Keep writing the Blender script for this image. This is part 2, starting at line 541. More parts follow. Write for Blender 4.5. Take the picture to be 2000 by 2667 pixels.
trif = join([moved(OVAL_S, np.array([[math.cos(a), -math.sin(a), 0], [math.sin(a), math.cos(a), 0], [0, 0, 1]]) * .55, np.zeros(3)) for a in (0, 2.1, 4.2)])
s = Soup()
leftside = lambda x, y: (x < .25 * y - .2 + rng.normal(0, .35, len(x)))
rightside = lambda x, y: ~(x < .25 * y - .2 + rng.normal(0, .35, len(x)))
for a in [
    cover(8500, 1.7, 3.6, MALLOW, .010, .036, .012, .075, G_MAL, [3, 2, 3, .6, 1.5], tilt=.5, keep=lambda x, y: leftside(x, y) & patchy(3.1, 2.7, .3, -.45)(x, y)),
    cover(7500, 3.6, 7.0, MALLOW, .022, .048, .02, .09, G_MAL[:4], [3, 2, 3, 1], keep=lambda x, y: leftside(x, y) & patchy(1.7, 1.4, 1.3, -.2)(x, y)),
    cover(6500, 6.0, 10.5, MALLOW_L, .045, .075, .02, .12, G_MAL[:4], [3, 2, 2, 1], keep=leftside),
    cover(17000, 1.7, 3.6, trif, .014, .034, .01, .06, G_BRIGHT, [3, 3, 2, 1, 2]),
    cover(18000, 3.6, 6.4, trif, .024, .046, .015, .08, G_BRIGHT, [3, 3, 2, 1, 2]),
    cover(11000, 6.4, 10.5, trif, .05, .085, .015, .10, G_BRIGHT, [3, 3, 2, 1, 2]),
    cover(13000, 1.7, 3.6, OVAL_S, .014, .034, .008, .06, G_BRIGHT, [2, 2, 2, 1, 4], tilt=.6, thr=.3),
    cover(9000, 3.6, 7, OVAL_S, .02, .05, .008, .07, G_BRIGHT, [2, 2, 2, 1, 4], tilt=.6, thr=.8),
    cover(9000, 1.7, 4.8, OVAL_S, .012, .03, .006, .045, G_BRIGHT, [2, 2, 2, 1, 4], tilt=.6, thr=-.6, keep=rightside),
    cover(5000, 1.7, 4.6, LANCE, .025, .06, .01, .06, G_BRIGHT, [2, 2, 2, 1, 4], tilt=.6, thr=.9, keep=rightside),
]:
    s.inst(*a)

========

# [Directive]
Give an exact copy of all the data shown above.

# [Solution]
Keep writing the Blender script for this image. This is part 2, starting at line 541. More parts follow. Write for Blender 4.5. Take the picture to be 2000 by 2667 pixels.
trif = join([moved(OVAL_S, np.array([[math.cos(a), -math.sin(a), 0], [math.sin(a), math.cos(a), 0], [0, 0, 1]]) * .55, np.zeros(3)) for a in (0, 2.1, 4.2)])
s = Soup()
leftside = lambda x, y: (x < .25 * y - .2 + rng.normal(0, .35, len(x)))
rightside = lambda x, y: ~(x < .25 * y - .2 + rng.normal(0, .35, len(x)))
for a in [
    cover(8500, 1.7, 3.6, MALLOW, .010, .036, .012, .075, G_MAL, [3, 2, 3, .6, 1.5], tilt=.5, keep=lambda x, y: leftside(x, y) & patchy(3.1, 2.7, .3, -.45)(x, y)),
    cover(7500, 3.6, 7.0, MALLOW, .022, .048, .02, .09, G_MAL[:4], [3, 2, 3, 1], keep=lambda x, y: leftside(x, y) & patchy(1.7, 1.4, 1.3, -.2)(x, y)),
    cover(6500, 6.0, 10.5, MALLOW_L, .045, .075, .02, .12, G_MAL[:4], [3, 2, 2, 1], keep=leftside),
    cover(17000, 1.7, 3.6, trif, .014, .034, .01, .06, G_BRIGHT, [3, 3, 2, 1, 2]),
    cover(18000, 3.6, 6.4, trif, .024, .046, .015, .08, G_BRIGHT, [3, 3, 2, 1, 2]),
    cover(11000, 6.4, 10.5, trif, .05, .085, .015, .10, G_BRIGHT, [3, 3, 2, 1, 2]),
    cover(13000, 1.7, 3.6, OVAL_S, .014, .034, .008, .06, G_BRIGHT, [2, 2, 2, 1, 4], tilt=.6, thr=.3),
    cover(9000, 3.6, 7, OVAL_S, .02, .05, .008, .07, G_BRIGHT, [2, 2, 2, 1, 4], tilt=.6, thr=.8),
    cover(9000, 1.7, 4.8, OVAL_S, .012, .03, .006, .045, G_BRIGHT, [2, 2, 2, 1, 4], tilt=.6, thr=-.6, keep=rightside),
    cover(5000, 1.7, 4.6, LANCE, .025, .06, .01, .06, G_BRIGHT, [2, 2, 2, 1, 4], tilt=.6, thr=.9, keep=rightside),
]:
    s.inst(*a)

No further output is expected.